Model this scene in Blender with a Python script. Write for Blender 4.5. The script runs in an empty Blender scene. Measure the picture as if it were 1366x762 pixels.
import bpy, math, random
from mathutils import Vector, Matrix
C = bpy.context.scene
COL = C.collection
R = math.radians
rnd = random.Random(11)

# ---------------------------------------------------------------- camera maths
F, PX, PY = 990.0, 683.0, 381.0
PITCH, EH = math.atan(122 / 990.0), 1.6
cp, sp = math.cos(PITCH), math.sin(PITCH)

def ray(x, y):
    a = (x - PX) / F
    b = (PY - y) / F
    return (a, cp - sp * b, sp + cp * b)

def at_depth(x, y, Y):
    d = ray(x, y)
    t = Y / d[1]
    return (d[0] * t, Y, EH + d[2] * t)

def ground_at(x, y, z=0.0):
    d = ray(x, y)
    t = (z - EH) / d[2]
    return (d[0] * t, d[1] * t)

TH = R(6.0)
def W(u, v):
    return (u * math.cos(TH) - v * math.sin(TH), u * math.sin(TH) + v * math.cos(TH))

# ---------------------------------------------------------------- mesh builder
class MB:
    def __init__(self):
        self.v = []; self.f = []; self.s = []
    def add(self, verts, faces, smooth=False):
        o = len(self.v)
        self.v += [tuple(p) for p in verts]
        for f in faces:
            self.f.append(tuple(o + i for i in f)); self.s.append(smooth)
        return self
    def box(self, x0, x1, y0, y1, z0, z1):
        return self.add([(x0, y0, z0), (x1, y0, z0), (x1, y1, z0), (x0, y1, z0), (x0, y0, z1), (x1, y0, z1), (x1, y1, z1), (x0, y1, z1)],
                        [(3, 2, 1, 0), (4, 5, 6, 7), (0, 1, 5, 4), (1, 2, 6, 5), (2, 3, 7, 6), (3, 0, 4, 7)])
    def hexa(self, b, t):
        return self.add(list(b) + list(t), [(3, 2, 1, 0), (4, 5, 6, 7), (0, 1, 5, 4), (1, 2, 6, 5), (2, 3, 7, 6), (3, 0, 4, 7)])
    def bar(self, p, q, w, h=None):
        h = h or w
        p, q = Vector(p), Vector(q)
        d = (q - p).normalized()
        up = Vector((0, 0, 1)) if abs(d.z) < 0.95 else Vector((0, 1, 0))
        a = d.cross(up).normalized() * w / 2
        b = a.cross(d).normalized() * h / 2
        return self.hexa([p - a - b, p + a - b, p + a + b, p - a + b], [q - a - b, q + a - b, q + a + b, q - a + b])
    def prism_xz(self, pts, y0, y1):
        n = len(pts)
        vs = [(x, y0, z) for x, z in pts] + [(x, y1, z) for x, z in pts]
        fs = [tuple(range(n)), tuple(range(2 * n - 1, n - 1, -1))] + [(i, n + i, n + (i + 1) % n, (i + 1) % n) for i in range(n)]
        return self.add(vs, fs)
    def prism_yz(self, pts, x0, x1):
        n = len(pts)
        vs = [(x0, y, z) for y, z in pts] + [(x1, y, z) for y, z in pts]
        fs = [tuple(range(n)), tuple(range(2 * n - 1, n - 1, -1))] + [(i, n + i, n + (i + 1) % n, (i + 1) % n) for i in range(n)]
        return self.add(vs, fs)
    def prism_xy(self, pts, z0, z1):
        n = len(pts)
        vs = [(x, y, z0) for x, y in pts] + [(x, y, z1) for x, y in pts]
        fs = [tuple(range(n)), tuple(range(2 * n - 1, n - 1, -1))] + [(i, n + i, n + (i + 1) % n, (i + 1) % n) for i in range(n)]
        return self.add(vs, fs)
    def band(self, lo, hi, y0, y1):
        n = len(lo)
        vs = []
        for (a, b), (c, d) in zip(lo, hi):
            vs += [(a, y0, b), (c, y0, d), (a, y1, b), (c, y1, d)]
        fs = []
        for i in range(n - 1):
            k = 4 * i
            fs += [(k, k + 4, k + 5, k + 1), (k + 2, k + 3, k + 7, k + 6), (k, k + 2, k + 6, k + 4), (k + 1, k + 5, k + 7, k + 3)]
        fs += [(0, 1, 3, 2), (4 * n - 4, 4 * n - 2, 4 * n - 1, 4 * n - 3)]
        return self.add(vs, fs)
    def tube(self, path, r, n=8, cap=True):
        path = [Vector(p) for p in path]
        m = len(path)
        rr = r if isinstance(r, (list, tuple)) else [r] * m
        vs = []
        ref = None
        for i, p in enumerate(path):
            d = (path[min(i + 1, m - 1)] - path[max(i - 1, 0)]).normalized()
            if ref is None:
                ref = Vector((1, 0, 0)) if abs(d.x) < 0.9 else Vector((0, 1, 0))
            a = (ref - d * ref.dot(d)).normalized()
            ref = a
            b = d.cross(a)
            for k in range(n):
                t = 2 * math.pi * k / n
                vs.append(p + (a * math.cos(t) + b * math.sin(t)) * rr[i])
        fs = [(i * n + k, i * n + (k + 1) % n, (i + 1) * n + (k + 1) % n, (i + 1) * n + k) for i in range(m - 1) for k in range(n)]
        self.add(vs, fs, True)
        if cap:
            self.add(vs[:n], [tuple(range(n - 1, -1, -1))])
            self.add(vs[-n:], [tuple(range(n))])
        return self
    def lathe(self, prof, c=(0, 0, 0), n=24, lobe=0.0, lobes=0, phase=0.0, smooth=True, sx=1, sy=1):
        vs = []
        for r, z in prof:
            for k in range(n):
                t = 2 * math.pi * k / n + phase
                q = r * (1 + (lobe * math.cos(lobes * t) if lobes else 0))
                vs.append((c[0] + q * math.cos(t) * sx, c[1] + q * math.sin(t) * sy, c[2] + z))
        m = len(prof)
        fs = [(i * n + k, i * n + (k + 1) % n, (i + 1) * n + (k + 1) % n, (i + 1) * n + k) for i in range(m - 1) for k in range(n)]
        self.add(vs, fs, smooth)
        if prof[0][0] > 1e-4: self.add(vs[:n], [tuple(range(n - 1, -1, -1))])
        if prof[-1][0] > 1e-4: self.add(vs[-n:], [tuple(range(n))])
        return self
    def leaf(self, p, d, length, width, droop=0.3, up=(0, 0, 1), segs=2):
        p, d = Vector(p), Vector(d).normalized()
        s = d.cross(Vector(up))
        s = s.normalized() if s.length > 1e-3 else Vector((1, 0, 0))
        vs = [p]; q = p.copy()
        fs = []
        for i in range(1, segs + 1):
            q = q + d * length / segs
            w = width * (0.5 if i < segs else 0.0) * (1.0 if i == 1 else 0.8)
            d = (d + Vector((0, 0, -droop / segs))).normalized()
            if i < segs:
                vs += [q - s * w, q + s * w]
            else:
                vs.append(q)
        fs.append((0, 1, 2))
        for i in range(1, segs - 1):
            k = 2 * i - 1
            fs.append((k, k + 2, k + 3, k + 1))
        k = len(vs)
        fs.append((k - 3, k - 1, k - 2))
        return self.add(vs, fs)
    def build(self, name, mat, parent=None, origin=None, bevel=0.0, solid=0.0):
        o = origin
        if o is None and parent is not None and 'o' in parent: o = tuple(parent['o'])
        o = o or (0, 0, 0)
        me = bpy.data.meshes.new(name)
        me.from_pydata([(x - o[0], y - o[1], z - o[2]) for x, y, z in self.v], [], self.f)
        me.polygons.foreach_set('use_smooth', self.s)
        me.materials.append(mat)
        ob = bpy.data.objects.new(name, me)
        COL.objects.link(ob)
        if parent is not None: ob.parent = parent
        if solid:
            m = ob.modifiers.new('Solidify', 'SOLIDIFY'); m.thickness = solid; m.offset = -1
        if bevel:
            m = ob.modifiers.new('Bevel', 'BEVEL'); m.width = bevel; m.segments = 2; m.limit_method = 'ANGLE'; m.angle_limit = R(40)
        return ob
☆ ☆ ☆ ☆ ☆
## Objective
Beginning at the top of the data, extract each line through the line containing "rnd = random.Random(11)" and return those lines exactly, with nothing added.

## Problem solution
Model this scene in Blender with a Python script. Write for Blender 4.5. The script runs in an empty Blender scene. Measure the picture as if it were 1366x762 pixels.
import bpy, math, random
from mathutils import Vector, Matrix
C = bpy.context.scene
COL = C.collection
R = math.radians
rnd = random.Random(11)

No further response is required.